Councilman Leon F. Pinkett III, who represents the impacted communities, has yet to receive full answers to questions he has asked of Chow’s engineering and construction staff.
Privatization Politics
Last year, United Water, a subsidiary of the French conglomerate Suez Environment, floated a plan to operate Baltimore’s water and sewer system for 40 years.
It pledged to keep future water rates at roughly the level of inflation, retain the current workforce and honor union contracts. The city would remain the owner of all water and sewer assets.
Despite such promises, in some jurisdictions where private equity firms have taken over public systems, rates were not kept under control.

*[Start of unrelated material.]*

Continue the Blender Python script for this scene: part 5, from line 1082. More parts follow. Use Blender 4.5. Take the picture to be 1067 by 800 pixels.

They rose nearly 28% in Bayonne, N.J., after the Wall Street investment firm Kohlberg Kravis Roberts teamed up with United Water to manage the system, according to the New York Times. Rates rose there and in two California cities that moved to privatize water, a Times analysis found.
The clamor over privatization has also drowned out a rational discussion about how to finance costly infrastructure improvements.
In Baltimore, opponents have warned that leasing or selling the water system would lead to higher rates, deteriorating service and fewer jobs.
Those warnings appear to have put a halt to the city’s flirtation with United Water and other entities.
But the clamor over privatization has also drowned out a rational discussion about how to finance costly infrastructure improvements.
And it’s put a damper on examining how well DPW is serving the public as opposed to fulfilling its obligations to bondholders.
• Could a regional water authority be a more effective platform for ensuring safe, affordable drinking water?
• Could an independent board offer better checks on the billions of dollars to be spent on future sewer and water projects?
• Does the present system provide enough safeguards for the poor and elderly faced with water shutoffs that can cause tragic repercussions?
That’s a conversation we need to have.
– Fern Shen contributed to this article.